■ **ENTRIES SHOWN**
+ + +

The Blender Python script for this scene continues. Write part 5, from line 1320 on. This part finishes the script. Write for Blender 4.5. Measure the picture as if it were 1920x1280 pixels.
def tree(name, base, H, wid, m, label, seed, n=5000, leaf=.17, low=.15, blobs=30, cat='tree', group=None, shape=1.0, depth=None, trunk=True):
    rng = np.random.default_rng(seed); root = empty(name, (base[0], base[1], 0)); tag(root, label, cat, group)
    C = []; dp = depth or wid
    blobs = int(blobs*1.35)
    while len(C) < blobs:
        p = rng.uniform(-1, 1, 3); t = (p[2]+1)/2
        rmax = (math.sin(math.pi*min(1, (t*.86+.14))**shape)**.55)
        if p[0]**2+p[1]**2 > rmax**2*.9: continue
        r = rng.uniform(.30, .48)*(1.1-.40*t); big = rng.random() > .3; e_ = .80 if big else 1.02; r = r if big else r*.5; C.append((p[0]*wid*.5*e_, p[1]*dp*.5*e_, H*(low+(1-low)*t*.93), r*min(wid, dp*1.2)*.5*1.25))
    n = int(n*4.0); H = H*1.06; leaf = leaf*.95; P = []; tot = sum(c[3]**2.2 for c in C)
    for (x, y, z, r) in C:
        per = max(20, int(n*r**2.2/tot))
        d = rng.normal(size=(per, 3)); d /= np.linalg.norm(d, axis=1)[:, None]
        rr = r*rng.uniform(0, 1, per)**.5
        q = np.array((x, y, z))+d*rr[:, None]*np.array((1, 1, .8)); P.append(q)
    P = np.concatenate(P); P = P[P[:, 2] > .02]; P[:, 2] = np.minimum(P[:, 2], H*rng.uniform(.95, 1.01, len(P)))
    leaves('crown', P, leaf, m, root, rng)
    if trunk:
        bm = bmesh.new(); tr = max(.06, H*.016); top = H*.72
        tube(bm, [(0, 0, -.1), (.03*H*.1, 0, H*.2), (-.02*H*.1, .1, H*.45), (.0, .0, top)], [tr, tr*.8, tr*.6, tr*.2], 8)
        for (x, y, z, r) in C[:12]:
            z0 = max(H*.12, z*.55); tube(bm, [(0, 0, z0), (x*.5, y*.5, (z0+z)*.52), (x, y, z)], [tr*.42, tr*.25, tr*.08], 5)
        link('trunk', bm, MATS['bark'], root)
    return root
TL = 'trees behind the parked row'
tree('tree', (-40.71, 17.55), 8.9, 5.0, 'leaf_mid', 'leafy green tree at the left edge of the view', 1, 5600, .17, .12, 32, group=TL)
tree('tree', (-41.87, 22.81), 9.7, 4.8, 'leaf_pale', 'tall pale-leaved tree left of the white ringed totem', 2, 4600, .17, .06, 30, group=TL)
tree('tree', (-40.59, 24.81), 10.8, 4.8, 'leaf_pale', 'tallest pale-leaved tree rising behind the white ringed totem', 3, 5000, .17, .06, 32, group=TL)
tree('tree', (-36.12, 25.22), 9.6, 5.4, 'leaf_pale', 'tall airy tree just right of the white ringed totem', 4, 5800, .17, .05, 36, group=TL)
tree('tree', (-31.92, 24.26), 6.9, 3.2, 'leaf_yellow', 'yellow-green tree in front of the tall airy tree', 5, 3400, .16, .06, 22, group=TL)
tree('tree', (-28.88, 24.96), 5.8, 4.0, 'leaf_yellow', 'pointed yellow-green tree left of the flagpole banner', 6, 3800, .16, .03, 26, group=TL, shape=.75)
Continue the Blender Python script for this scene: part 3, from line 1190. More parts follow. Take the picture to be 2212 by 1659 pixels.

+ + +

Copy each line above where the string "scene" occurs.

■ **EXERCISE ANSWER**
The Blender Python script for this scene continues. Write part 5, from line 1320 on. This part finishes the script. Write for Blender 4.5. Measure the picture as if it were 1920x1280 pixels.
Continue the Blender Python script for this scene: part 3, from line 1190. More parts follow. Take the picture to be 2212 by 1659 pixels.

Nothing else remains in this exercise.